┌──

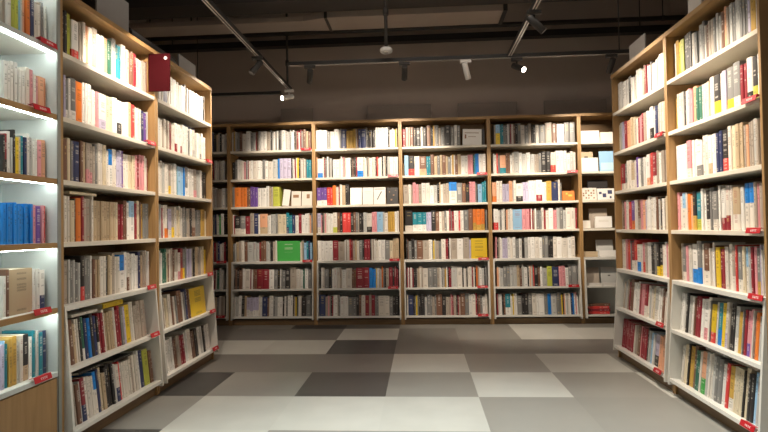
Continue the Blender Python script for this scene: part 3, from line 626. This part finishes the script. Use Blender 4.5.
def duct():
    t = thing('air_duct', 'wide grey air duct with a tapered left shoulder under the ceiling', 'duct', None, Matrix.Translation((0, 5.46, 3.23)))
    MB().box(-.92, .86, 0, .36, .0, .105).build('wide_section', M['duct'], t, .004)
    MB().box(-3.2, -1.17, .06, .34, 0, .055).build('narrow_section', M['duct'], t, .004)
    # shoulder between the two
    m = MB(); a = [(-1.17, .06, 0), (-1.17, .34, 0), (-1.17, .34, .055), (-1.17, .06, .055)]; b = [(-.92, 0, 0), (-.92, .36, 0), (-.92, .36, .105), (-.92, 0, .105)]
    m.v = a + b; m.f = [(0, 1, 2, 3), (7, 6, 5, 4)] + [(k, (k+1) % 4, 4+(k+1) % 4, 4+k) for k in range(4)]
    m.build('shoulder', M['duct'], t)
    MB().box(-.935, -.905, -.012, .372, -.006, .111).build('flange', M['dark'], t)
    MB().box(.86, .90, -.012, .372, -.006, .111).build('end_flange', M['dark'], t)
    for x in (-2.4, -.4, .5): MB().tube([(x, .2, .10 if x > -1 else .05), (x, .2, ZC-3.23-.001)], .008, 8).build('hanger', M['dark'], t)
duct()
bm_ = MB().box(XL0+.01, XR0-.01, 5.08, 5.38, 3.26, 3.60).build('ceiling_beam', M['dark']); struct(bm_)
pipe('ceiling_pipe', 'long dark pipe high under the ceiling, closest to the camera', 'pipe', [(XL0+.01, 4.75, 3.46), (XR0-.01, 4.75, 3.46)], .04, 'pipes under the ceiling')

ZT = 2.62
def track(label, p0, p1, hangers):
    a, b = Vector(p0), Vector(p1); L = (b-a).length; d = (b-a).normalized()
    t = thing('light_track', label, 'light track', 'lighting tracks', Matrix.Translation(a) @ d.to_track_quat('X', 'Z').to_matrix().to_4x4())
    MB().box(0, L, -.018, .018, 0, .034).build('rail', M['black'], t)
    for y in (-.015, .007): MB().box(.002, L-.002, y, y+.008, -.0022, -.0003).build('conductor_lip', M['aluminium'], t)
    for x in (-.008, L): MB().box(x, x+.008, -.019, .019, -.001, .035).build('end_cap', M['black'], t)
    for h in hangers: MB().tube([(h, 0, .034), (h, 0, ZC-ZT-.001)], .005, 8).build('suspension_wire', M['dark'], t)
    return t
track('lighting track above the left bookcases', (-1.40, .6, ZT), (-1.40, 5.92, ZT), (.8, 3.0))
track('lighting track running back on the right side', (.83, .6, ZT), (.83, 4.96, ZT), (.8, 2.6))
track('lighting track across the aisle in front of the back wall', (-1.19, 5.02, ZT), (1.95, 5.02, ZT), (3.0,))
track('short lighting track behind the left bookcase end', (-2.9, 6.06, ZT), (-1.55, 6.06, ZT), (.4,))
for x, y, r, z0, nm in ((-1.45, 6.00, .012, ZT, 'thin vertical conduit at the end of the left track'), (-.28, 4.93, .016, ZT+.105, 'vertical conduit dropping to the white detector')):
    t = thing('hanging_conduit', nm, 'conduit', None, Matrix.Translation((x, y, z0)))
    MB().tube([(0, 0, 0), (0, 0, ZC-z0-.001)], r, 12).build('tube', M['dark'], t)
    MB().tube([(0, 0, .30), (0, 0, .36)], r*1.7, 12).build('coupling', M['dark'], t)
t = thing('smoke_detector', 'round white detector hanging below a vertical conduit', 'smoke detector', None, Matrix.Translation((-.28, 4.93, ZT+.06)))
MB().tube([(0, 0, .0), (0, 0, .012), (0, 0, .034), (0, 0, .044)], [.046, .056, .056, .046], 24).build('housing', M['lampwhite'], t)
MB().tube([(0, 0, -.012), (0, 0, -.0005)], [.014, .02], 16).build('sensor', M['paleboard'], t)

def aim_matrix(p, target):
    d = (Vector(target) - Vector(p)).normalized()
    return Matrix.Translation(p) @ d.to_track_quat('-Z', 'Y').to_matrix().to_4x4()
def spotlight(x, y, target, label, shell='dark', power=60, size=70, col=(1, .82, .62), length=.15, lit=True, blend=.6, z=ZT):
    t = thing('track_spotlight', label, 'spotlight', 'track spotlights', Matrix.Translation((x, y, z)))
    MB().box(-.05, .05, -.016, .016, -.032, -.003).build('adapter', M[shell], t, .003)
    MB().tube([(0, 0, -.033), (0, 0, -.075)], .008, 10).build('stem', M[shell], t)
    piv = Vector((0, 0, -.085)); d = (Vector(target) - (Vector((x, y, z)) + piv)).normalized()
    MB().tube([piv - d*length*.35, piv - d*length*.33, piv + d*length*.63, piv + d*length*.65], [.021, .026, .027, .026], 24).build('lamp_body', M[shell], t)
    MB().tube([piv + d*length*.655, piv + d*length*.66], .023, 24).build('lens', M['lens_warm'] if lit else M['board'], t)
    if power:
        ld = bpy.data.lights.new('spot_beam', 'SPOT'); ld.energy = power; ld.spot_size = math.radians(size); ld.spot_blend = blend; ld.color = col; ld.shadow_soft_size = .03
        lo = bpy.data.objects.new('spot_beam', ld); C.objects.link(lo)
        lo.matrix_world = aim_matrix(Vector((x, y, z)) + piv + d*(length*.7), target)
WARM = (1, .85, .68)
# in view
spotlight(-1.40, 5.86, (-1.80, 5.35, 2.35), 'white spotlight with a bright face at the end of the left track', 'lampwhite', 8, 70, WARM)
spotlight(-1.40, 4.70, (-1.85, 4.25, 1.75), 'dark spotlight halfway along the left track', 'dark', P_LT, 80, WARM, lit=False)
spotlight(-1.00, 5.02, (-1.35, 6.3, 1.68), 'dark spotlight on the cross track, first from its left end', 'dark', P_BACK, 60, WARM, lit=False, blend=.5)
spotlight(-.12, 5.02, (-.2, 6.3, 1.68), 'grey spotlight on the cross track beside the white detector', 'dark', P_BACK, 60, WARM, lit=False, blend=.5)
spotlight(.44, 5.02, (.95, 6.0, .9), 'white spotlight hanging at a slight tilt from the cross track', 'lampwhite', P_BACK, 72, WARM, lit=False, blend=.5)
spotlight(.90, 5.02, (1.45, 4.2, 2.0), 'dark spotlight with bright face turned towards the camera', 'dark', 14, 60, WARM)
spotlight(.83, 3.92, (1.70, 3.85, 1.60), 'dark spotlight on the right track, tilted to the right bookcase', 'dark', P_RIGHT, 88, WARM, lit=False)
spotlight(1.74, 5.02, (1.75, 6.3, 1.68), 'dark spotlight above the end of the right bookcase', 'dark', P_BACK, 60, WARM, lit=False, blend=.5)
# further lamps of the same tracks, out of frame; the last is added fill
spotlight(-1.40, 2.88, (-1.80, 3.06, 1.99), 'spotlight above the hot spot on the left bookcase', 'dark', P_HOT, 56, WARM, lit=False, blend=.8)
spotlight(-1.40, 3.03, (-1.86, 3.75, 1.65), 'spotlight of the left track above the red sign', 'dark', P_LT, 80, WARM, lit=False)
spotlight(.83, 3.1, (1.70, 3.05, 1.25), 'spotlight of the right track above the near right bookcase', 'dark', P_RIGHT*1.2, 78, WARM, lit=False)
spotlight(.83, 2.6, (-1.78, 3.0, 1.3), 'spotlight of the right track aimed at the left bookcases', 'dark', P_LEFT, 46, WARM, lit=False)
spotlight(.83, 2.0, (.2, 6.2, 1.35), 'added unseen spotlight on the right track, fill for the back wall', 'dark', P_FAR, 36, WARM, lit=False)  # unseen lamp added as a general wash over the back
def fill_light(x, y, z, sx, sy, power, col):  # area light added as fill, stands for no known fixture
    ld = bpy.data.lights.new('fill_panel', 'AREA'); ld.shape = 'RECTANGLE'; ld.size = sx; ld.size_y = sy; ld.energy = power; ld.color = col
    lo = bpy.data.objects.new('fill_panel', ld); C.objects.link(lo); lo.location = (x, y, z)
ld = bpy.data.lights.new('downlight', 'SPOT'); ld.energy = P_FLOOR; ld.spot_size = math.radians(72); ld.spot_blend = .9; ld.color = (.93, 1, .95); ld.shadow_soft_size = .25
lo = bpy.data.objects.new('downlight', ld); C.objects.link(lo); lo.location = (.25, 2.2, 3.4)
fill_light(0, 3.6, 3.78, 2.4, .4, P_MID, (1, .90, .80))  # added fill above the frame, lifts the back wall and floor
fill_light(0, -.8, 3.5, 4.0, .4, P_REAR, (1, .93, .85))  # added soft fill from behind the camera
w = bpy.data.worlds.new('world'); bpy.context.scene.world = w; w.use_nodes = True
w.node_tree.nodes['Background'].inputs[0].default_value = (.5, .46, .42, 1); w.node_tree.nodes['Background'].inputs[1].default_value = .05
sc = bpy.context.scene
sc.view_settings.view_transform = 'Standard'; sc.view_settings.look = 'None'; sc.view_settings.exposure = EXPO; sc.view_settings.gamma = 1; sc.view_settings.use_curve_mapping = False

└──

#### [GIVEN PROBLEM]
Without the pictures, return the listing above from its first line through the line that has "pipe('ceiling_pipe', 'long dark".

#### [WRITTEN RESPONSE]
Continue the Blender Python script for this scene: part 3, from line 626. This part finishes the script. Use Blender 4.5.
def duct():
    t = thing('air_duct', 'wide grey air duct with a tapered left shoulder under the ceiling', 'duct', None, Matrix.Translation((0, 5.46, 3.23)))
    MB().box(-.92, .86, 0, .36, .0, .105).build('wide_section', M['duct'], t, .004)
    MB().box(-3.2, -1.17, .06, .34, 0, .055).build('narrow_section', M['duct'], t, .004)
    # shoulder between the two
    m = MB(); a = [(-1.17, .06, 0), (-1.17, .34, 0), (-1.17, .34, .055), (-1.17, .06, .055)]; b = [(-.92, 0, 0), (-.92, .36, 0), (-.92, .36, .105), (-.92, 0, .105)]
    m.v = a + b; m.f = [(0, 1, 2, 3), (7, 6, 5, 4)] + [(k, (k+1) % 4, 4+(k+1) % 4, 4+k) for k in range(4)]
    m.build('shoulder', M['duct'], t)
    MB().box(-.935, -.905, -.012, .372, -.006, .111).build('flange', M['dark'], t)
    MB().box(.86, .90, -.012, .372, -.006, .111).build('end_flange', M['dark'], t)
    for x in (-2.4, -.4, .5): MB().tube([(x, .2, .10 if x > -1 else .05), (x, .2, ZC-3.23-.001)], .008, 8).build('hanger', M['dark'], t)
duct()
bm_ = MB().box(XL0+.01, XR0-.01, 5.08, 5.38, 3.26, 3.60).build('ceiling_beam', M['dark']); struct(bm_)
pipe('ceiling_pipe', 'long dark pipe high under the ceiling, closest to the camera', 'pipe', [(XL0+.01, 4.75, 3.46), (XR0-.01, 4.75, 3.46)], .04, 'pipes under the ceiling')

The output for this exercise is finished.